How are China's Masters sports?
By Ken Stone
China put on a nice Olympics… … so we ask, how are the country's Masters sports?
Beijing hosted what's been called the most fantabulous Olympics in history, with the home team winning 100 medals -- 51 of them gold. No surprise, since 1.3 billion people provide a pretty good talent pool. So how many gold medals did the People's Republic of China win at the World Masters Athletics Indoor Championships last March in Clermont-Ferrand, France?
Try zero.
Not a single PRC athlete competed in France.
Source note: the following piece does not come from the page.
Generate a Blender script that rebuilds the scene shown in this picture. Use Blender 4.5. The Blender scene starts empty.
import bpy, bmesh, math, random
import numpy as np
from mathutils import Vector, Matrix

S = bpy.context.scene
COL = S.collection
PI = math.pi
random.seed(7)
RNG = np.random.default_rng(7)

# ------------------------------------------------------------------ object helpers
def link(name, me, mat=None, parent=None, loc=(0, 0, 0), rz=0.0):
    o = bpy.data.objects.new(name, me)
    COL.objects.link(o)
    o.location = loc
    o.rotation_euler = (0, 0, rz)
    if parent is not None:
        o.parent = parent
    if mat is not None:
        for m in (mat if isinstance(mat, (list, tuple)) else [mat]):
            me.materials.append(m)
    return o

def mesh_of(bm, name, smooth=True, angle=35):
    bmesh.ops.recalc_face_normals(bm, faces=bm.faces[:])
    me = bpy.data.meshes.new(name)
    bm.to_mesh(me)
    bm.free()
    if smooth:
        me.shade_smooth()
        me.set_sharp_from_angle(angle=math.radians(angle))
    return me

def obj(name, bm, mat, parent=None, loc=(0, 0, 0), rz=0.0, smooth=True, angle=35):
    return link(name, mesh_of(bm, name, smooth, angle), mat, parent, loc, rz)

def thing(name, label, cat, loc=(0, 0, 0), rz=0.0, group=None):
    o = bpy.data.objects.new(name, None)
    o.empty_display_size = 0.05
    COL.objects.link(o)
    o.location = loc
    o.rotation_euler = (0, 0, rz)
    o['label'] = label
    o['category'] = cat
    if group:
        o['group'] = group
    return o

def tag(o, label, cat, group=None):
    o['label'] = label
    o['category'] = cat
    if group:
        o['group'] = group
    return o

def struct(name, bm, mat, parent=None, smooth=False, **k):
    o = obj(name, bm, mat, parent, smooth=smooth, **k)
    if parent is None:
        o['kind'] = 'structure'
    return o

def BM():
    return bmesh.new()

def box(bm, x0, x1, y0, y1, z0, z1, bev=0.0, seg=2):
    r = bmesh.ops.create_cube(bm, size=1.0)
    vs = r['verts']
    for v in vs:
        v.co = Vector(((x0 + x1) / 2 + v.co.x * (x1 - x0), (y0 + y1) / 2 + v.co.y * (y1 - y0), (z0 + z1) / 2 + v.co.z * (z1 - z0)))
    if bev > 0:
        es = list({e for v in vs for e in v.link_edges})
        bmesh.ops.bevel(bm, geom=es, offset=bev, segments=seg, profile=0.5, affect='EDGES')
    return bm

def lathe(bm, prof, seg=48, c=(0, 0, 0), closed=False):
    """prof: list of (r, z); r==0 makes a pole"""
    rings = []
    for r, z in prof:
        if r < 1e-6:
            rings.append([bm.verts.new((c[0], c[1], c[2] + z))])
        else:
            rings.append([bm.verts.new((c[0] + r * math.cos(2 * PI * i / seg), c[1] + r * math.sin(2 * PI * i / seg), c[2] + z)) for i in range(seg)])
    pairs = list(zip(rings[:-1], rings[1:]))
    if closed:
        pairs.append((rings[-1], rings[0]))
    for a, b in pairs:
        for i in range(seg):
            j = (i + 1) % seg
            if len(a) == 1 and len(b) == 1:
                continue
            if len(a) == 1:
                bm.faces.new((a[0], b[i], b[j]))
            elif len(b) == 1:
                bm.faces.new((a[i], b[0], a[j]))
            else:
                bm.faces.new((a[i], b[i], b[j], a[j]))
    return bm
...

In September 2007, about 9,000 Masters athletes flooded northeast Italy around Riccione for the World Masters outdoor track championships. How many from China? Eleven men and four intrepid women. Of course, Hong Kong also sent athletes to France and Italy. But that's a different story, given the "one country, two systems" policy that governs the former British colony.
Doesn't China revere its elderly? Well, yes. But when it comes to Masters track, China is barely a blip on the world scene. Part of this is due to severe outside-travel restrictions from the ruling Communist Party.
But what about Masters track within China? Don't millions compete at all ages? For those answers, I wrote a Masters friend in Hong Kong -- a British expatriate who prefers to go unnamed.
"China holds a single vets track meet, the national championships, every year," my friend replied. "This meager veterans activity, and their occasional forays to international meets, are organized by the same (group) that manages (Olympic champion hurdler) Liu Xiang et al ... The Communist Party is very nervous of any mass activity not organized by themselves ... As a result, China has virtually no amateur sports. In athletics, anyone other than the CAA trying to organize a meet, or even a road race, would run into problems. . . . Unlike Hong Kong, China athletes who go to overseas veterans meets have all their expenses paid. Unlike Taiwan, they don't have to compete for the selections. It's mostly based on connections."
It's a whole lot easier for foreigners to compete in China's Masters nationals, however. One was American Thierry Boucquey, a French Professor at Scripps College in California, who ran sprints at the Chinese Masters nationals in 2005 and did academic research as well.
In June 2005, Thierry wrote me: "I can tell you that I interviewed and polled 160 Chinese Masters in five cities: Beijing, Shanghai, Tianjin, Jinan and Dongying. I met with probably double that. I trained at excellent university facilities in all of these cities. . . . Everywhere, people were exceedingly friendly and quite frankly very surprised to be the subject of a foreign researcher's study."
He said China's 2005 Masters meet was held in Dongying in Shangdong Province and drew 600 athletes. Boucquey bettered all the sprinters in his M50 age group with a 12.23 in the 100-meter dash.
In May 2007, M50 runner Robert Herd of Australia and his wife, Denise, joined a Hong Kong team and traveled to Hangzhou to compete in the All-China National Veterans Athletics Championships -- the country's Masters nationals. After his return home, he posted an 1,800-word yarn of his experience.
Among his revelations: "First event was the 100-meter heats followed immediately by finals. Some quite good sprinters and plenty of enthusiastic participation by the rest, many running without spikes, not familiar with starting blocks, lots of false starts got away with. Didn't matter, the good runners won and got medals, the others had fun just being in it."
Herd concluded: "Both my performances had bettered the Chinese Grade 1 Standards for these distances, so I was also given a certificate and pin recognizing this. But the biggest reward was just participating. So much enthusiasm and so many happy faces made this a really great event to be part of." Such a shame that China doesn't make it easy for its own citizens to join in the fun.